Why was the balloon payment a surprise?
Answer, my wife bought the house with this trash loan before I met her.
She was basically tricked, as she had 800 FICO and a good job/history. In 2003 there was no reason she couldn’t have gotten a much better loan. There was no reason for me to pry into her finances when we were dating at that time.
We turned her house into a rental when we got married. Sure that was a mistake, given the housing bubble burst shortly after, but it is breaking even. And the P payment is what we are banking on until house prices and rent can work their way up.
I am a numbers guy, I would never accept a balloon mortgage loan. My wife didn’t even know it was due, she thought it’d be paid off soon!

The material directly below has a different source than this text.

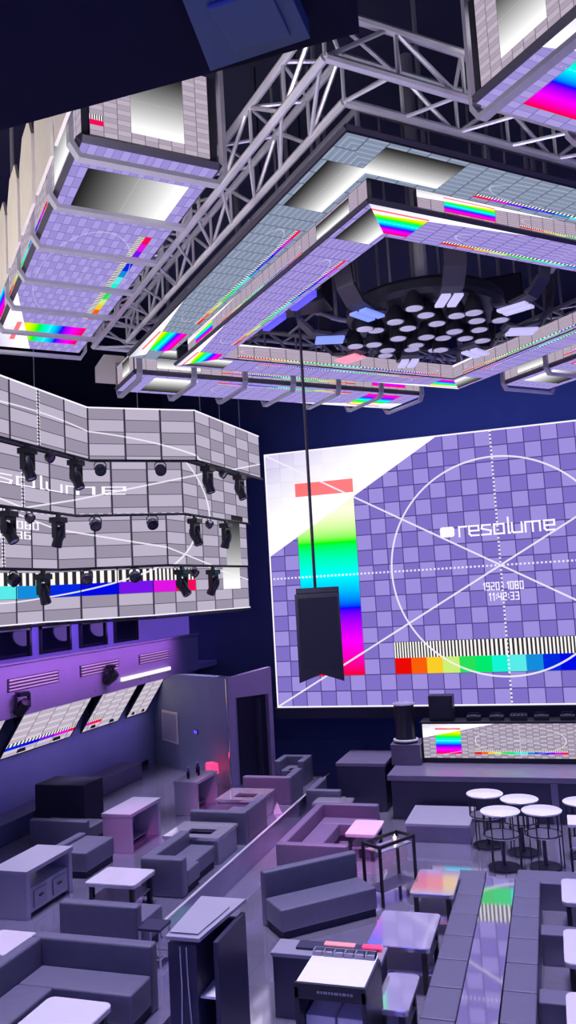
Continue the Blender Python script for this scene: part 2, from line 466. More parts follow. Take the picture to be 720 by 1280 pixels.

I am not going to point fingers as we all make mistakes one time or another. I kick myself for not checking on the terms.
Actually it is such a bad loan (7.5%) that I don’t mind paying it off if I had the means.
We cannot refi the 2nd as the house is about 24K under water.
We have IRA/401K to cover but that will incur penalties.
We don’t want to short sell or sell at a loss now.
I am seeking good ideas to solve this problem?
Most Popular Reply
You can attack this a few ways:
1. Ask them for an extension of the balloon. In exchange, offer them a small principal pay down amount (start at 10% of the principal).
2. Ask them to convert to a fully-amortizing loan.
3. Borrow the money privately, pay off the bank loan and create a new privately held 2nd TD.
That's a starting point. There are many other ways to go about it. You just have to show the person at the bank the benefits of working with a capable payor vs. taking this property to FC.